PIM-SM was designed to restrict multicast traffic only to those routers that have a need for the multicast packet. In PIM-SM, a specific router (for redundancy and scalability, some PIM-SM implementations allow for more than one rendezvous point, but that is beyond the scope of this book) is known as the rendezvous point (RP). Senders and receivers join a multicast group by registering at the rendezvous router. Routers find out their RP (explained later on slide 313) and then send received multicast datagrams as unicast datagrams to the RP. The RP router redistributes multicast datagrams out the group trees that it has built. A rendezvous point is simply an IP address of a single router and is used by senders to announce themselves and for receivers to find out about new senders for a group.

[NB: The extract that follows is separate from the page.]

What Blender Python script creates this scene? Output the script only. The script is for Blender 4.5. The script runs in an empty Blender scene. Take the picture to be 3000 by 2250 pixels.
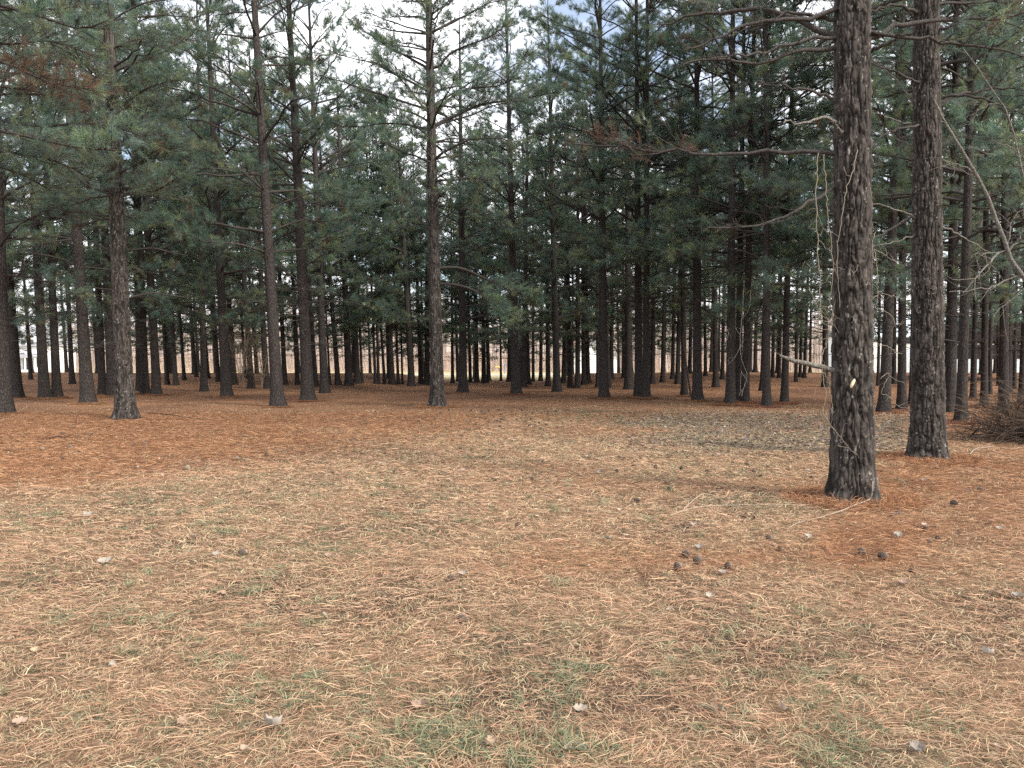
import bpy, math
import numpy as np
from mathutils import Vector
R = math.radians
scene = bpy.context.scene
COL = scene.collection

# ------------------------------------------------------------------ camera
CAMZ, PITCH, FPX = 1.55, R(-1.526), 2253.0
cam_d = bpy.data.cameras.new("camera")
cam_d.sensor_width = 36.0
cam_d.lens = FPX / 3000 * 36
cam_d.clip_start, cam_d.clip_end = 0.05, 2000
cam = bpy.data.objects.new("camera", cam_d)
cam.location = (0, 0, CAMZ)
cam.rotation_euler = (R(90) + PITCH, 0, 0)
COL.objects.link(cam)
scene.camera = cam

# ------------------------------------------------------------------ world and sun
SUN_EL, SUN_AZ = R(36), R(128)        # azimuth clockwise from +Y: from the right, slightly behind the camera
w = bpy.data.worlds.new("World")
scene.world = w
w.use_nodes = True
nt = w.node_tree
nt.nodes.clear()
wo = nt.nodes.new('ShaderNodeOutputWorld')
bg = nt.nodes.new('ShaderNodeBackground')
sky = nt.nodes.new('ShaderNodeTexSky')
sky.sky_type = 'NISHITA'
sky.sun_disc = False
sky.sun_elevation, sky.sun_rotation = SUN_EL, SUN_AZ
sky.air_density, sky.dust_density = 1.0, 1.5
tc = nt.nodes.new('ShaderNodeTexCoord')
mp = nt.nodes.new('ShaderNodeMapping')
mp.inputs['Scale'].default_value = (1.0, 1.0, 2.2)
nz = nt.nodes.new('ShaderNodeTexNoise')
nz.inputs['Scale'].default_value = 3.2
nz.inputs['Detail'].default_value = 7
nz.inputs['Roughness'].default_value = 0.55
rp = nt.nodes.new('ShaderNodeValToRGB')
rp.color_ramp.elements[0].position = 0.40
rp.color_ramp.elements[0].color = (0.14, 0.14, 0.14, 1)
rp.color_ramp.elements[1].position = 0.55
mx = nt.nodes.new('ShaderNodeMix')
mx.data_type = 'RGBA'
mx.inputs[7].default_value = (9.5, 9.5, 9.8, 1)
nt.links.new(tc.outputs['Generated'], mp.inputs['Vector'])
nt.links.new(mp.outputs[0], nz.inputs['Vector'])
nt.links.new(nz.outputs['Fac'], rp.inputs[0])
nt.links.new(rp.outputs[0], mx.inputs[0])
nt.links.new(sky.outputs[0], mx.inputs[6])
nt.links.new(mx.outputs[2], bg.inputs['Color'])
bg.inputs['Strength'].default_value = 0.10
nt.links.new(bg.outputs[0], wo.inputs['Surface'])

sd = bpy.data.lights.new("sun", 'SUN')
sd.energy, sd.angle, sd.color = 2.6, R(16), (1.0, 0.93, 0.82)
sun = bpy.data.objects.new("sun", sd)
sdir = Vector((math.sin(SUN_AZ) * math.cos(SUN_EL), math.cos(SUN_AZ) * math.cos(SUN_EL), math.sin(SUN_EL)))
sun.rotation_euler = sdir.to_track_quat('Z', 'Y').to_euler()
COL.objects.link(sun)

vs = scene.view_settings
vs.view_transform, vs.look, vs.gamma, vs.exposure = 'Standard', 'None', 1.0, 1.3
vs.use_curve_mapping = False
scene.cycles.max_bounces = 6
scene.cycles.diffuse_bounces = 4
scene.cycles.transmission_bounces = 3
scene.cycles.use_denoising = False

# ------------------------------------------------------------------ helpers
RNG = np.random.default_rng(7)

def pdir(px, py):
    u = -(py - 1125.0) / FPX
    return np.array([(px - 1500.0) / FPX, math.cos(PITCH) - u * math.sin(PITCH), math.sin(PITCH) + u * math.cos(PITCH)])

def P(px, py, D):
    d = pdir(px, py)
    return np.array([0, 0, CAMZ]) + d * (D / d[1])

def hsh(i, j, k, seed):
    with np.errstate(over='ignore'):
        n = (i.astype(np.int64) * 374761393 + j.astype(np.int64) * 668265263 + k.astype(np.int64) * 2147483647 + seed * 974634777)
        n = (n ^ (n >> 13)) * 1274126177
        n = n ^ (n >> 16)
    return (n & 0xffffff) / float(0xffffff)

def noise(x, y, z=None, seed=0):
    x = np.asarray(x, float); y = np.asarray(y, float)
    z = np.zeros_like(x) if z is None else np.asarray(z, float)
    xi, yi, zi = np.floor(x), np.floor(y), np.floor(z)
    fx, fy, fz = x - xi, y - yi, z - zi
    fx, fy, fz = [f * f * (3 - 2 * f) for f in (fx, fy, fz)]
    r = 0
    for a in (0, 1):
        for b in (0, 1):
            for c in (0, 1):
                r = r + hsh(xi + a, yi + b, zi + c, seed) * (fx if a else 1 - fx) * (fy if b else 1 - fy) * (fz if c else 1 - fz)
    return r

def fbm(x, y, z=None, seed=0, oct=4):
    s, a, t = 0, 0.5, 0
    for o in range(oct):
        f = 2 ** o
        s = s + a * noise(x * f, y * f, None if z is None else z * f, seed + o)
        t += a; a *= 0.5
    return s / t

def sstep(a, b, x):
    t = np.clip((np.asarray(x, float) - a) / (b - a), 0, 1)
    return t * t * (3 - 2 * t)

def terrain(x, y):
    x = np.asarray(x, float); y = np.asarray(y, float)
    h = 0.10 * (fbm(x / 7 + 3.1, y / 7 + 8.2, seed=5, oct=3) - 0.5) * sstep(6, 22, y)
    h = h + 0.016 * (noise(x / 0.8, y / 0.8, seed=9) - 0.5) + 0.012 * (noise(x / 0.25, y / 0.25, seed=10) - 0.5)
    gap = sstep(-12, -7, x) * (1 - sstep(3, 7, x))
    amp = 0.72 * (1 - gap) * (1 + 0.25 * (noise(x / 9, y / 30, seed=3) - 0.5))
    h = h + amp * sstep(40, 66, y) * (1 - sstep(70, 92, y))
    h = h + np.clip(y - 150, 0, 400) * 0.07
    return h

def ground_hit(px, py, dmax=69.0):
    d = pdir(px, py)
    ys = np.arange(2.5, dmax, 0.05)
    t = ys / d[1]
    x = d[0] * t; z = CAMZ + d[2] * t
    h = terrain(x, ys)
    k = np.nonzero(z < h)[0]
    i = k[0] if len(k) else len(ys) - 1
    return np.array([x[i], ys[i], float(h[i])])

def material(name):
    m = bpy.data.materials.new(name)
    m.use_nodes = True
    n = m.node_tree
    b = n.nodes['Principled BSDF']
    return m, n, b

def N(n, t, **kw):
    o = n.nodes.new(t)
    for k, v in kw.items():
        if k in o.inputs: o.inputs[k].default_value = v
        else: setattr(o, k, v)
    return o

def plain(name, c, rough=0.7, var=0.25, scale=6.0, metal=0.0):
    m, n, b = material(name)
    t = N(n, 'ShaderNodeTexNoise', Scale=scale, Detail=6.0)
    tcn = N(n, 'ShaderNodeTexCoord')
    n.links.new(tcn.outputs['Object'], t.inputs['Vector'])
    r = N(n, 'ShaderNodeValToRGB')
    e = r.color_ramp.elements
    e[0].position, e[1].position = 0.3, 0.7
    e[0].color = tuple(v * (1 - var) for v in c) + (1,)
    e[1].color = tuple(min(1, v * (1 + var)) for v in c) + (1,)
    n.links.new(t.outputs['Fac'], r.inputs[0]); n.links.new(r.outputs[0], b.inputs['Base Color'])
    b.inputs['Roughness'].default_value = rough
    b.inputs['Metallic'].default_value = metal
    b.inputs['Specular IOR Level'].default_value = 0.2
    return m

def attr_mat(name, rough=0.75, trans=0.0, rnd=0.0, spec=0.25):
    m, n, b = material(name)
    a = N(n, 'ShaderNodeAttribute'); a.attribute_name = 'col'
    src = a.outputs['Color']
    if rnd:
        oi = N(n, 'ShaderNodeObjectInfo')
        hs = N(n, 'ShaderNodeHueSaturation')
        mr = N(n, 'ShaderNodeMapRange'); mr.inputs[3].default_value = 1 - rnd; mr.inputs[4].default_value = 1 + rnd
        mh = N(n, 'ShaderNodeMapRange'); mh.inputs[3].default_value = 0.488; mh.inputs[4].default_value = 0.512
        n.links.new(oi.outputs['Random'], mr.inputs[0]); n.links.new(mr.outputs[0], hs.inputs['Value'])
        n.links.new(oi.outputs['Random'], mh.inputs[0]); n.links.new(mh.outputs[0], hs.inputs['Hue'])
        n.links.new(src, hs.inputs['Color']); src = hs.outputs[0]
    n.links.new(src, b.inputs['Base Color'])
    b.inputs['Roughness'].default_value = rough
    b.inputs['Specular IOR Level'].default_value = spec
    if trans:
        tr = N(n, 'ShaderNodeBsdfTranslucent'); n.links.new(src, tr.inputs['Color'])
        ms = N(n, 'ShaderNodeMixShader'); ms.inputs[0].default_value = trans
        n.links.new(b.outputs[0], ms.inputs[1]); n.links.new(tr.outputs[0], ms.inputs[2])
        n.links.new(ms.outputs[0], n.nodes['Material Output'].inputs['Surface'])
    return m

def bark_mat(name, dark, light, spots=0.0, sc=1.0, bump=1.0, mscale=1.0):
    m, n, b = material(name)
    tcn = N(n, 'ShaderNodeTexCoord')
    mpn = N(n, 'ShaderNodeMapping'); mpn.inputs['Scale'].default_value = (9 * sc, 9 * sc, 1.7 * sc)
    n.links.new(tcn.outputs['Object'], mpn.inputs[0])
    nzn = N(n, 'ShaderNodeTexNoise', Scale=2.6, Detail=8.0, Roughness=0.65)
    n.links.new(mpn.outputs[0], nzn.inputs['Vector'])
    mp2 = N(n, 'ShaderNodeMapping'); mp2.inputs['Scale'].default_value = (14 * sc, 14 * sc, 5.0 * sc)
    n.links.new(tcn.outputs['Object'], mp2.inputs[0])
    vo = N(n, 'ShaderNodeTexVoronoi', Scale=1.5); vo.feature = 'DISTANCE_TO_EDGE'
    n.links.new(mp2.outputs[0], vo.inputs['Vector'])
    r2 = N(n, 'ShaderNodeValToRGB'); r2.color_ramp.elements[1].position = 0.16
    n.links.new(vo.outputs['Distance'], r2.inputs[0])
    mul = N(n, 'ShaderNodeMath', operation='MULTIPLY')
    n.links.new(nzn.outputs['Fac'], mul.inputs[0]); n.links.new(r2.outputs[0], mul.inputs[1])
    r = N(n, 'ShaderNodeValToRGB')
    r.color_ramp.elements[0].position, r.color_ramp.elements[1].position = 0.12, 0.72
    r.color_ramp.elements[0].color = dark + (1,); r.color_ramp.elements[1].color = light + (1,)
    n.links.new(mul.outputs[0], r.inputs[0])
    src = r.outputs[0]
    if spots:
        v2 = N(n, 'ShaderNodeTexVoronoi', Scale=24.0 * mscale)
        n.links.new(tcn.outputs['Object'], v2.inputs['Vector'])
        n3 = N(n, 'ShaderNodeTexNoise', Scale=2.5, Detail=2.0)
        n.links.new(tcn.outputs['Object'], n3.inputs['Vector'])
        ml = N(n, 'ShaderNodeMath', operation='MULTIPLY'); ml.inputs[1].default_value = 0.52
        n.links.new(n3.outputs['Fac'], ml.inputs[0])
        lt = N(n, 'ShaderNodeMath', operation='LESS_THAN')
        n.links.new(v2.outputs['Distance'], lt.inputs[0])
        su = N(n, 'ShaderNodeMath', operation='SUBTRACT'); su.inputs[1].default_value = 0.26 - spots
        n.links.new(ml.outputs[0], su.inputs[0]); n.links.new(su.outputs[0], lt.inputs[1])
        mm = N(n, 'ShaderNodeMix'); mm.data_type = 'RGBA'
        n.links.new(lt.outputs[0], mm.inputs[0]); n.links.new(src, mm.inputs[6])
        mm.inputs[7].default_value = (0.36, 0.36, 0.32, 1)
        src = mm.outputs[2]
    n.links.new(src, b.inputs['Base Color'])
    bp = N(n, 'ShaderNodeBump', Strength=0.9 * bump, Distance=0.02)
    n.links.new(mul.outputs[0], bp.inputs['Height']); n.links.new(bp.outputs[0], b.inputs['Normal'])
    b.inputs['Roughness'].default_value = 0.9
    b.inputs['Specular IOR Level'].default_value = 0.15
    return m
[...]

All routers running PIM periodically (every 30 seconds by default) transmit Hello messages to each other, for the purpose of discovering other PIM routers using 224.0.0.13 (ALL_ PIM_ROUTERS group address). This is local multicast that is in the range of not being allowed to traverse a router. When a PIM router receives this message, it stores the IP address for that neighbor. Each PIM router entry will have its own timer for repeat Hello messages. This time is included in the received Hello message and the router will note this time in its table (set to 3.5 * Hello Period (30 seconds) or default to 105 seconds). If the router does not periodically hear from the neighbor, it will time-out and delete that neighbor from the table. When the DR (selected by IGMPv2) receives a new entry (a new router), it unicasts its most recent RP address information to the new neighbor.

A router known as the designated router (the DR, usually an IGMPv2 function) is responsible for sending Join/Prune commands to the RP on behalf of its local receivers and sources. The choice of the DR is not based on the IGMP querier, nor is it based on the long-term, last-hop router for the group. The router with the highest IP address within all the received Hello messages is elected DR. The last-hop router is the last router to receive multicast messages before they are delivered to the local receivers. If this is the case, then this router will be the DR.